American Jewish World Service Praises Enactment of Sudan Divestment Law, Calls for Full Enforcement, Funding of Humanitarian and Peacekeeping Accounts and Continued Leadership on Ending the Genocide in Darfur

AJWS President Messinger to Bush: There is more work to be done.

New York, NY; January 1, 2008 – American Jewish World Service (AJWS) has applauded the signing by President Bush today of the Sudan Accountability and Divestment Act (SADA), and is now calling on the Administration to enforce the full spirit and letter of the law. SADA, which was passed overwhelmingly earlier this month in both chambers of Congress, prohibits federal government contracts with companies invested in Sudan’s booming oil, mineral and weapons sectors and provides safe haven for states that have enacted their own Sudan divestment policies.

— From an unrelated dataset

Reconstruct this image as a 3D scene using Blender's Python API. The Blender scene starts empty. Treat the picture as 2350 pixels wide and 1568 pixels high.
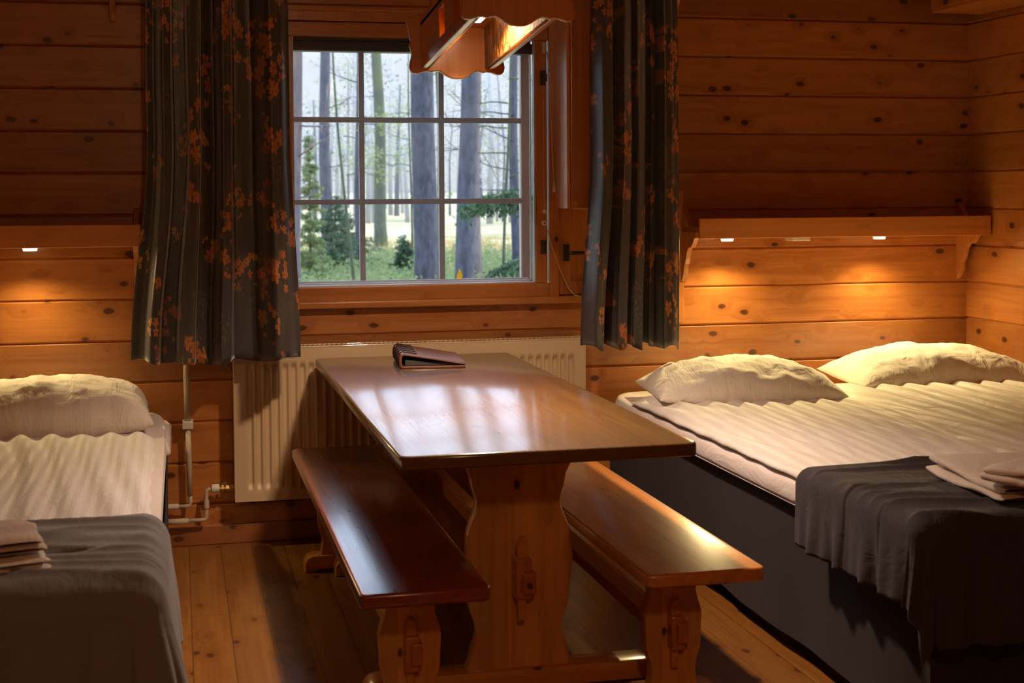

Since 2003, the Government of Sudan has been arming and organizing militias, with backing by the Sudanese army, to engage in a genocidal campaign against the people of Darfur. This genocide has claimed more than 400,000 civilian lives and created more than 2 million refugees and internally displaced persons.

AJWS has also asked the Administration to support without exception full funding by Congress of essential humanitarian and peace-keeping accounts, and to take the lead in answering the UN’s desperate plea for world powers to donate equipment necessary for a safe deployment of an international peacekeeping force. A fully operational peacekeeping force is essential to ending the ongoing genocide in Sudan’s Darfur region and protecting the lives of people on the ground.

Sudan’s President Omar al-Bashir has flouted numerous agreements to disarm the militias and allow the United Nations (UN) to safely deploy a peacekeeping force. As a result, world powers have been apprehensive in committing necessary troops and supplies. China and other foreign countries import hundreds of millions of dollars in oil from Sudan each year. Sudan’s military has doubled in size since the country started exporting oil in the 1990s. According to many experts al-Bashir has responded favorably to economic pressure in the past, and a significantly softer export market could compel him to disarm militias perpetrating widespread murder and rape and to allow the UN force unfettered access and freedom of movement.

Until this happens and the UN gathers sufficient levels of mission-critical equipment, such as a fleet of at least two dozen helicopters needed to patrol an area the size of Texas, the full deployment of 26,000 peacekeeping troops will be delayed.

“The enactment of SADA is a clear step in the right direction and we are pleased that President Bush signed the bill,” said Ruth Messinger, President of AJWS. “This level of economic pressure could be the leverage we need to get al-Bashir to allow the peacekeeping force into Darfur. The next steps are funding the accounts and gathering the equipment needed for the troops to do their jobs, and, again, we are calling strongly on the administration to step up its leadership and bring about real progress on the ground ending what it has accurately referred to as genocide.”

In his signing statement, President Bush indicated that he would “construe and enforce this legislation in a manner that does not conflict with that authority.” Messinger added that she hopes Bush will enforce SADA according to the full spirit of the law.

“This law is only as strong as the President’s willingness to enforce it,” Messinger said. “We regret his comments suggesting that he intends to pick and choose when he will do so.”